Simultaneous vs. 3+2 Positional

When You Need Simultaneous

Sculpted surfaces with continuous curvature. Impeller blades, turbine airfoils, mold cavity surfaces, propeller blades — any surface where the tool must continuously change its orientation to maintain proper engagement. If the tool needs to tilt and swivel while cutting, it's simultaneous.

Ruled surfaces and blends. Surfaces that transition smoothly between different contours — the fillet between an airfoil and a hub, or the blend between intersecting freeform surfaces.

Undercuts requiring continuous tool axis control. Features where the tool must reach under an overhang by tilting progressively, not just indexing to a single angle.

When 3+2 Is Enough

Prismatic features on multiple faces. Holes, pockets, slots, flats, threaded features on different faces. This is the most common 5-axis application and it almost never needs simultaneous motion. Index, lock, machine. Repeat.
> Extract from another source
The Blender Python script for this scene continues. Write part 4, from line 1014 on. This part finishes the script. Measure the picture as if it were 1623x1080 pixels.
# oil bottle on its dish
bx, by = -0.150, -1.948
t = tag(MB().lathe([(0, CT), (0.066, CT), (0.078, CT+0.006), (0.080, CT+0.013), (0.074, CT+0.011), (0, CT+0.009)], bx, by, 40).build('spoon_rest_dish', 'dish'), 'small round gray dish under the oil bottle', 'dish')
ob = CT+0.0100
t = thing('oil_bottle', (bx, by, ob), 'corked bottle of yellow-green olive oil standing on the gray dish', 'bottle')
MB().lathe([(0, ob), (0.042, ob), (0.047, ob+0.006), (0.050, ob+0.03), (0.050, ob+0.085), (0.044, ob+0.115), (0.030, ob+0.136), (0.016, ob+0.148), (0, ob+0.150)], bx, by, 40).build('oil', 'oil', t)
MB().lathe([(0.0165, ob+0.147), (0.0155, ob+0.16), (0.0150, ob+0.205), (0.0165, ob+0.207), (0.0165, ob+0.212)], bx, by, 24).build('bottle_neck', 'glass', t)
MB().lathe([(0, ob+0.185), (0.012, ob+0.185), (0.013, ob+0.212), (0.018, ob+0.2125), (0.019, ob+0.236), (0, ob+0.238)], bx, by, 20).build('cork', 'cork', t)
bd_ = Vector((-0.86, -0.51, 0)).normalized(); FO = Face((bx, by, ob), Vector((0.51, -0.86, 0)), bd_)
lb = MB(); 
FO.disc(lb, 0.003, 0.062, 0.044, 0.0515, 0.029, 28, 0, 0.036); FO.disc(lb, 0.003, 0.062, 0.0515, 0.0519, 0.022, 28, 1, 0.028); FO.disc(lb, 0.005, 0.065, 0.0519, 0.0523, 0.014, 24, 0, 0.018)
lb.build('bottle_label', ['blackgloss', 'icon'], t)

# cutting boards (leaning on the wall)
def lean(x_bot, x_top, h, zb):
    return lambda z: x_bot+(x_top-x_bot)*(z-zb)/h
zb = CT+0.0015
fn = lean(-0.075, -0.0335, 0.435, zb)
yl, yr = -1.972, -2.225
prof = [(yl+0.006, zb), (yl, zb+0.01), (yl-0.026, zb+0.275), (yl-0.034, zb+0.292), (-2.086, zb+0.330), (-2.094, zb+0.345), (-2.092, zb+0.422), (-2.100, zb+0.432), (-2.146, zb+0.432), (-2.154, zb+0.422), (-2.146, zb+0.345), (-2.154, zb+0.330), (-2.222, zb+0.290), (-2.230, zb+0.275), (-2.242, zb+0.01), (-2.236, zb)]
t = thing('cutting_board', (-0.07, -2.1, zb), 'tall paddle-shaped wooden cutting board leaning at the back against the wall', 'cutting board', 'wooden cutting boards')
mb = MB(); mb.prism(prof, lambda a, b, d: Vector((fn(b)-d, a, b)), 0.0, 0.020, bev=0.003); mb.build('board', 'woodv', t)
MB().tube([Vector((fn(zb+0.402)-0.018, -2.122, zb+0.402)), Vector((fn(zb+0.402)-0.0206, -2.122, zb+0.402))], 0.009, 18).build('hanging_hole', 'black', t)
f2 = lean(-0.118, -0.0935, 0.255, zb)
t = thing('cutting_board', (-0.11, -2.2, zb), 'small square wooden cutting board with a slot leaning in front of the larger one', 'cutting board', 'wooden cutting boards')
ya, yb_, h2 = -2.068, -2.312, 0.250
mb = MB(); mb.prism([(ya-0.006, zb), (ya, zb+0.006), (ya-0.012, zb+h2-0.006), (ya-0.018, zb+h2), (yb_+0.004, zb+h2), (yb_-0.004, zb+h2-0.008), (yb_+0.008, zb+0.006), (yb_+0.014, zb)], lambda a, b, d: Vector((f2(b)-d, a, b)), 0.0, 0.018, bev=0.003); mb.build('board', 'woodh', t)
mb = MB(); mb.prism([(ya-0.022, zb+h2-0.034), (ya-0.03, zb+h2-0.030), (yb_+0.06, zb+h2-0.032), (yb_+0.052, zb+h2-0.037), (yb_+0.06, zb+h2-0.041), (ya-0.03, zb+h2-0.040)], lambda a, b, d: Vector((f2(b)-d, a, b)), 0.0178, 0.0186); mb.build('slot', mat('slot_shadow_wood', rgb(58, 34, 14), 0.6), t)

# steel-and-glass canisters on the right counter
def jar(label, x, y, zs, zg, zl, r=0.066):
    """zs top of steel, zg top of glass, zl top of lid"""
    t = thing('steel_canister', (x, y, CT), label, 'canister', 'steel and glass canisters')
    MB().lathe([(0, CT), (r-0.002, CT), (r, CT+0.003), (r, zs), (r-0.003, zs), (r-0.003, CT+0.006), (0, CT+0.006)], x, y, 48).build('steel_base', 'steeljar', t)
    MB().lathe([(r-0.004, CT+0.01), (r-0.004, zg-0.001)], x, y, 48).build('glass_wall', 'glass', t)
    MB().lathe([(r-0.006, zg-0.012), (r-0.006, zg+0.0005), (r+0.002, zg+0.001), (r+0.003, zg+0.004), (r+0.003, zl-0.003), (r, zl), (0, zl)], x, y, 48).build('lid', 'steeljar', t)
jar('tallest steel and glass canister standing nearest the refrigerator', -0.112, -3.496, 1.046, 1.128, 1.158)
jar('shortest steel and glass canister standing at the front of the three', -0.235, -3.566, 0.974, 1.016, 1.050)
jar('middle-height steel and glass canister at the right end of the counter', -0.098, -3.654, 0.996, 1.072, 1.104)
Compound-angle holes. Index the rotary axes to align the hole axis with the spindle, lock, drill. The rotary axes position, the spindle drills.

Chamfers and deburring at angles. Reaching edges not accessible from the top. Index to access angle, machine with a 3-axis move.

The Cost Difference

Simultaneous programming takes 2–5x longer than 3+2 for the same part complexity. Toolpath verification, gouge checking, and collision avoidance all require more attention when all five axes move at once. Machine time may also be longer because simultaneous toolpaths use lighter cuts to maintain accuracy.

If your part has only prismatic features on multiple faces, specifying "5-axis" without distinguishing between simultaneous and 3+2 may get you a quote that assumes simultaneous programming. Call out which features need simultaneous access and which are 3+2. Your quote will drop.